▸ What the exercise asks:
Copy out, unchanged, every line from the start of the records to the line that contains "scene.cycles.max_bounces = 12;", and stop there.

▸ Records:
-- start --
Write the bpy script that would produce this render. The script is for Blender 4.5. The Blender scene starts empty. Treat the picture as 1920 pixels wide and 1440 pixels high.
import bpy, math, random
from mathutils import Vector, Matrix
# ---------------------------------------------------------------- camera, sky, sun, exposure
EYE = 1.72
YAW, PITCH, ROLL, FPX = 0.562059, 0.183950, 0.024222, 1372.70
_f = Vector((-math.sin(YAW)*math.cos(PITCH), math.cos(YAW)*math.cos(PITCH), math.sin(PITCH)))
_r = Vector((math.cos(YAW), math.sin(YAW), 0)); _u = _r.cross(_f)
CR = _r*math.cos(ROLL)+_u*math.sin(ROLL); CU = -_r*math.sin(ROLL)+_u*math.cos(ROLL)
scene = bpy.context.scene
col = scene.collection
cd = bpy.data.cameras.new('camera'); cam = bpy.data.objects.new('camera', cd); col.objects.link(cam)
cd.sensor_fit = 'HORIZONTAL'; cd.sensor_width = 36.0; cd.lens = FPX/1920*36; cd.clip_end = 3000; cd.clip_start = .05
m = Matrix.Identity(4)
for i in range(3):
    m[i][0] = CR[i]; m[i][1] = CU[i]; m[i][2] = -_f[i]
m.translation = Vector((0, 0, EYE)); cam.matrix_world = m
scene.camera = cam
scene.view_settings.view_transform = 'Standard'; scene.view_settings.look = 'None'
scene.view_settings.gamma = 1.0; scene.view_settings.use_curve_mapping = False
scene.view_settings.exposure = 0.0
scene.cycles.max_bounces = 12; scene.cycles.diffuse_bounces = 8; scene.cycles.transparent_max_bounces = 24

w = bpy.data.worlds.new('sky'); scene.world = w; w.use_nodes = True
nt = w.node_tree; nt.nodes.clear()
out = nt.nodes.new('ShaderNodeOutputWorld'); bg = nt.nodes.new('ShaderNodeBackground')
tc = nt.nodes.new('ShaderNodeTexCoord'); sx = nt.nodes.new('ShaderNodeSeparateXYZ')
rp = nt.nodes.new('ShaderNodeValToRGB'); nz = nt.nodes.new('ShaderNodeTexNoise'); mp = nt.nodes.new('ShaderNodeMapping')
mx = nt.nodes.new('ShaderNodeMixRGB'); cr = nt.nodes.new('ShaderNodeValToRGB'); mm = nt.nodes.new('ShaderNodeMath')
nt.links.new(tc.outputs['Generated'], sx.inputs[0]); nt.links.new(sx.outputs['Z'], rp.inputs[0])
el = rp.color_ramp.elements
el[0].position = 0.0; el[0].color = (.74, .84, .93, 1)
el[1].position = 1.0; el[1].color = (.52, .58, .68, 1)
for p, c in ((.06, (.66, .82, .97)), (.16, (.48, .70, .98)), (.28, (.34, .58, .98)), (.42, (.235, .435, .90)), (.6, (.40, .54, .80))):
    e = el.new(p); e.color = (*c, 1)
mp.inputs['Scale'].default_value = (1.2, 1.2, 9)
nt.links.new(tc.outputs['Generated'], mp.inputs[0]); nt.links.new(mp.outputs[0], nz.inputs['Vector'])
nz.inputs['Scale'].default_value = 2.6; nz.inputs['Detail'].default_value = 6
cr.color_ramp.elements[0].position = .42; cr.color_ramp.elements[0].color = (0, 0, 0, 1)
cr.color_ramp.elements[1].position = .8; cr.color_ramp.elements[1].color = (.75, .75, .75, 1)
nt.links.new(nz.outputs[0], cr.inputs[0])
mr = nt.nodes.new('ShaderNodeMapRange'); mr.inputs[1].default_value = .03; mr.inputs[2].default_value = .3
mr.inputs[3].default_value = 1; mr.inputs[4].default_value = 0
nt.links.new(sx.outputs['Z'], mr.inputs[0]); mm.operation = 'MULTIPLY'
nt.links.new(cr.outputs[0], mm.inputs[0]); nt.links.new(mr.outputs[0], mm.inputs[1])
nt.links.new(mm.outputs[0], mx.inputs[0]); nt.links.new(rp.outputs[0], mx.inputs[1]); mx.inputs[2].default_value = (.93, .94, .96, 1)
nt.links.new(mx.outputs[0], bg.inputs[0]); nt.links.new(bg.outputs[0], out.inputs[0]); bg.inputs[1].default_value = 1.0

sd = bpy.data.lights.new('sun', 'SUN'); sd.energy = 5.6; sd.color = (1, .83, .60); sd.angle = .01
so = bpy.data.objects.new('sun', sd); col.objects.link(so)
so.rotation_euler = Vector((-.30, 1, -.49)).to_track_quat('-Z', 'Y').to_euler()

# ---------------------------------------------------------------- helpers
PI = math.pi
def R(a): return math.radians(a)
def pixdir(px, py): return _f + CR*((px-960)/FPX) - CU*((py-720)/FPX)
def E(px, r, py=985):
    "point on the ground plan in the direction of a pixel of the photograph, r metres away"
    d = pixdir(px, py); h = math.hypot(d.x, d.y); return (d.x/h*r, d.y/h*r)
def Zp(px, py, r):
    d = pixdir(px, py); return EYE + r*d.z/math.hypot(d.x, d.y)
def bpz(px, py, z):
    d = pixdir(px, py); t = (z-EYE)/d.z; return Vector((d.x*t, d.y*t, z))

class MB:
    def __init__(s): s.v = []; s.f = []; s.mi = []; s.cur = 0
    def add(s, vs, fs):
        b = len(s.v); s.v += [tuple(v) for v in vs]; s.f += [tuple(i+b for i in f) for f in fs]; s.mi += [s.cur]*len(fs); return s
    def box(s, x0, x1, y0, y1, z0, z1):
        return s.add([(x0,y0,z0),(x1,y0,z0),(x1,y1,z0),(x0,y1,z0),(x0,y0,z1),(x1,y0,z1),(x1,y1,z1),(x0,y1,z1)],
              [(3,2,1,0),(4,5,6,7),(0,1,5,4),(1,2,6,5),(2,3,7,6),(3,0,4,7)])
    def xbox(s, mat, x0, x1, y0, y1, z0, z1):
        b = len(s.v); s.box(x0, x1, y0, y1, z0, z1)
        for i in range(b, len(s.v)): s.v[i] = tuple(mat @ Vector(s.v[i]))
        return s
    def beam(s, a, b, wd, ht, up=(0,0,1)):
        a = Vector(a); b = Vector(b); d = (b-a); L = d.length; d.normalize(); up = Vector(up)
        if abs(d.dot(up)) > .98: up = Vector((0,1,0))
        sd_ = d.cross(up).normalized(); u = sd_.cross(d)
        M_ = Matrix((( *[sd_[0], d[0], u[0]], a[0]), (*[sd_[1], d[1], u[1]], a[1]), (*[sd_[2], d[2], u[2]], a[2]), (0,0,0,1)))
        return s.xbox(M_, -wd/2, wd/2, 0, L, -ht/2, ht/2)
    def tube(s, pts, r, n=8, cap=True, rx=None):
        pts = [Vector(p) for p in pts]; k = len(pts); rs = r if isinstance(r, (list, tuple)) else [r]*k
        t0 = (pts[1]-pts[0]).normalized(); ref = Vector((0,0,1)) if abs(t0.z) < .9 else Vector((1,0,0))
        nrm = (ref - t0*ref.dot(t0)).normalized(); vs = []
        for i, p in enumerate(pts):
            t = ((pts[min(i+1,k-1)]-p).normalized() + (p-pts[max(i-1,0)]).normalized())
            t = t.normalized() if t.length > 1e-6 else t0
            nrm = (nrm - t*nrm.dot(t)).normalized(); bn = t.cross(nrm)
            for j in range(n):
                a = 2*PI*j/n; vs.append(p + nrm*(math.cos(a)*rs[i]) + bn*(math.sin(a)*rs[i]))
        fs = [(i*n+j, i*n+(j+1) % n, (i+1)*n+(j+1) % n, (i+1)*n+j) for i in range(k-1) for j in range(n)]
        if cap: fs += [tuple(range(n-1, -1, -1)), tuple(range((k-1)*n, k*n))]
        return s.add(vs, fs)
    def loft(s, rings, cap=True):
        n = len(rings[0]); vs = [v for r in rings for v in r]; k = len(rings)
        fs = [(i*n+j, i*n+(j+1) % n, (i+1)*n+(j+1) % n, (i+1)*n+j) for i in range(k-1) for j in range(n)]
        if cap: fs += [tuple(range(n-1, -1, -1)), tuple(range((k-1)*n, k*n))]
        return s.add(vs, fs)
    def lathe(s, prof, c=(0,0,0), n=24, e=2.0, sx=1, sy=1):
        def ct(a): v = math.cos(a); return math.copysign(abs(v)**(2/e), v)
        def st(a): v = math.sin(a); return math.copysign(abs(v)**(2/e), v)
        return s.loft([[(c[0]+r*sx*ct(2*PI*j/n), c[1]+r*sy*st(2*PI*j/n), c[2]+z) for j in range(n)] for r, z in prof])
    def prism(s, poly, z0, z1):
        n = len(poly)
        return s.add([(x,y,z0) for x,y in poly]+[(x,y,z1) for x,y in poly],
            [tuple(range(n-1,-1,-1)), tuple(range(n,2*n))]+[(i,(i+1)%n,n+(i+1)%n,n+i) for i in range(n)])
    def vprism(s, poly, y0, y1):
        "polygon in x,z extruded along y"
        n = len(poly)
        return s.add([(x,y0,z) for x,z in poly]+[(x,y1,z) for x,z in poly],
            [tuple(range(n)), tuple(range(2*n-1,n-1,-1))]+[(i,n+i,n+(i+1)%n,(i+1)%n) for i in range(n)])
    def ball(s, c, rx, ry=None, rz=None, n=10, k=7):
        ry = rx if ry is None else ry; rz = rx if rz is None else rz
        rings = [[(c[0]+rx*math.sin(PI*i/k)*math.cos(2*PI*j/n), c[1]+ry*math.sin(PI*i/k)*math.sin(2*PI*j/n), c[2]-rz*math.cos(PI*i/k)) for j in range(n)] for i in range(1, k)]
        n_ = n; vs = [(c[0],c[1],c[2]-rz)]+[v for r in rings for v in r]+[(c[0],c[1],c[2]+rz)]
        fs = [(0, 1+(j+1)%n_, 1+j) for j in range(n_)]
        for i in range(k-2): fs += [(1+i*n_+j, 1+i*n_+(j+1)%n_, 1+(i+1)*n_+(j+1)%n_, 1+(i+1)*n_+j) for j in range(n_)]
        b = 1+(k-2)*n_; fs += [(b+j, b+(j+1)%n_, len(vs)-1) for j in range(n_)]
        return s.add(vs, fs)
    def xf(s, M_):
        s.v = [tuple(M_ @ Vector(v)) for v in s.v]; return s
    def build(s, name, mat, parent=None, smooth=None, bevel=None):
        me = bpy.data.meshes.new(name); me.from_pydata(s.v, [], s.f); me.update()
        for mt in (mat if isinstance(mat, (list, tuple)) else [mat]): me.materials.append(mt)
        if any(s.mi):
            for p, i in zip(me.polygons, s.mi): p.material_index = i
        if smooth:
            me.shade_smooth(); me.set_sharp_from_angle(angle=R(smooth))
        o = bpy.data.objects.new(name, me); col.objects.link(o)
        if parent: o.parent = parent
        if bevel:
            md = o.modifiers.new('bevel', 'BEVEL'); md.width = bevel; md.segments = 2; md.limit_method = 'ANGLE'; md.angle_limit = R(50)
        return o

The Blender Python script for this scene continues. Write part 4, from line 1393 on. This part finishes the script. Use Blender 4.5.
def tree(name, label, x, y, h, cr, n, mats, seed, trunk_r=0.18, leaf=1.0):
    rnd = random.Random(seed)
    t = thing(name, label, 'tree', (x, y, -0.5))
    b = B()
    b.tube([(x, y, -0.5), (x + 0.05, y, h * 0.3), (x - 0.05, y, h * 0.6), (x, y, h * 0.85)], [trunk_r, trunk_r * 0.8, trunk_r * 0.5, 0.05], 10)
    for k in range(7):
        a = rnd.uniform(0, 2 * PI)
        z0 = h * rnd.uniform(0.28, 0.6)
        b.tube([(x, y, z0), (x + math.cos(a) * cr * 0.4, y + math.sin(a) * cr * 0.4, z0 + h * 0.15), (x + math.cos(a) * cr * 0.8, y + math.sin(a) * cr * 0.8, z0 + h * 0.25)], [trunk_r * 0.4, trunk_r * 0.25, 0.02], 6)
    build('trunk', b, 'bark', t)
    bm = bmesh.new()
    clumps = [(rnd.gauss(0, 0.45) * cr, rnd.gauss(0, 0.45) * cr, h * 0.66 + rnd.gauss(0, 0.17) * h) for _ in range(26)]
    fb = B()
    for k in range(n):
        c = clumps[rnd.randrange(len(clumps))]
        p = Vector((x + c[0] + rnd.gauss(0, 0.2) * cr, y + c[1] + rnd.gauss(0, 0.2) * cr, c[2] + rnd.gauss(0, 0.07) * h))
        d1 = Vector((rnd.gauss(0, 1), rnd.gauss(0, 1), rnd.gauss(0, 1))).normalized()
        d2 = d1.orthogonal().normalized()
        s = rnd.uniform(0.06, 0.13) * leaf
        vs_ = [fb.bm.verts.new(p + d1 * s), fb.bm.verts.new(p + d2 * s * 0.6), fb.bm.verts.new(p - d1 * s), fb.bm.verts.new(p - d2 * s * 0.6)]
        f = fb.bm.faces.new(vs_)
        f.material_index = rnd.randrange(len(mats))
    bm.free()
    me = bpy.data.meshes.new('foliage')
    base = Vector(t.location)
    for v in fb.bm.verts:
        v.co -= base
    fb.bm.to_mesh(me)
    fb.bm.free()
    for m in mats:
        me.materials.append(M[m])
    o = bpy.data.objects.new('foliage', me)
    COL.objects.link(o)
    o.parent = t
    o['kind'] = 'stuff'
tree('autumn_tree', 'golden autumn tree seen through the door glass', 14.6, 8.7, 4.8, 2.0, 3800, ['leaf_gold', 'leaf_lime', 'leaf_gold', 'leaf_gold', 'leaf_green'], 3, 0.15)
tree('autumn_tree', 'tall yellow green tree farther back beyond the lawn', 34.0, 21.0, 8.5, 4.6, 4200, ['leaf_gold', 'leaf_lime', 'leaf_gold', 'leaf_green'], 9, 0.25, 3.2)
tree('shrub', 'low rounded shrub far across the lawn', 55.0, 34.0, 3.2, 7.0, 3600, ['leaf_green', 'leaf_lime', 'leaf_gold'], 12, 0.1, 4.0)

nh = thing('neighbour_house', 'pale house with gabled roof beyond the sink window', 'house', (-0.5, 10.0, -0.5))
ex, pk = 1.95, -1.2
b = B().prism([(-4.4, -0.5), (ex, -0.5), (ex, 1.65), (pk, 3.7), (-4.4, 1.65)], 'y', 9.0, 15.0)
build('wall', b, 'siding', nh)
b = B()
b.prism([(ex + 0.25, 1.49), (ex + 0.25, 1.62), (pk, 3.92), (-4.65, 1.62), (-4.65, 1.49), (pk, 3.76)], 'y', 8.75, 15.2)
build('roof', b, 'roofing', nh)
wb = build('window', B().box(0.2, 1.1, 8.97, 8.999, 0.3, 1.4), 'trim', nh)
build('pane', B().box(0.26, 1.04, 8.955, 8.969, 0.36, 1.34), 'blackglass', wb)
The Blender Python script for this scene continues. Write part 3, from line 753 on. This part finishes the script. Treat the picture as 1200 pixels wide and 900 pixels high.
-- end --
▸ Completed task:
Write the bpy script that would produce this render. The script is for Blender 4.5. The Blender scene starts empty. Treat the picture as 1920 pixels wide and 1440 pixels high.
import bpy, math, random
from mathutils import Vector, Matrix
# ---------------------------------------------------------------- camera, sky, sun, exposure
EYE = 1.72
YAW, PITCH, ROLL, FPX = 0.562059, 0.183950, 0.024222, 1372.70
_f = Vector((-math.sin(YAW)*math.cos(PITCH), math.cos(YAW)*math.cos(PITCH), math.sin(PITCH)))
_r = Vector((math.cos(YAW), math.sin(YAW), 0)); _u = _r.cross(_f)
CR = _r*math.cos(ROLL)+_u*math.sin(ROLL); CU = -_r*math.sin(ROLL)+_u*math.cos(ROLL)
scene = bpy.context.scene
col = scene.collection
cd = bpy.data.cameras.new('camera'); cam = bpy.data.objects.new('camera', cd); col.objects.link(cam)
cd.sensor_fit = 'HORIZONTAL'; cd.sensor_width = 36.0; cd.lens = FPX/1920*36; cd.clip_end = 3000; cd.clip_start = .05
m = Matrix.Identity(4)
for i in range(3):
    m[i][0] = CR[i]; m[i][1] = CU[i]; m[i][2] = -_f[i]
m.translation = Vector((0, 0, EYE)); cam.matrix_world = m
scene.camera = cam
scene.view_settings.view_transform = 'Standard'; scene.view_settings.look = 'None'
scene.view_settings.gamma = 1.0; scene.view_settings.use_curve_mapping = False
scene.view_settings.exposure = 0.0
scene.cycles.max_bounces = 12; scene.cycles.diffuse_bounces = 8; scene.cycles.transparent_max_bounces = 24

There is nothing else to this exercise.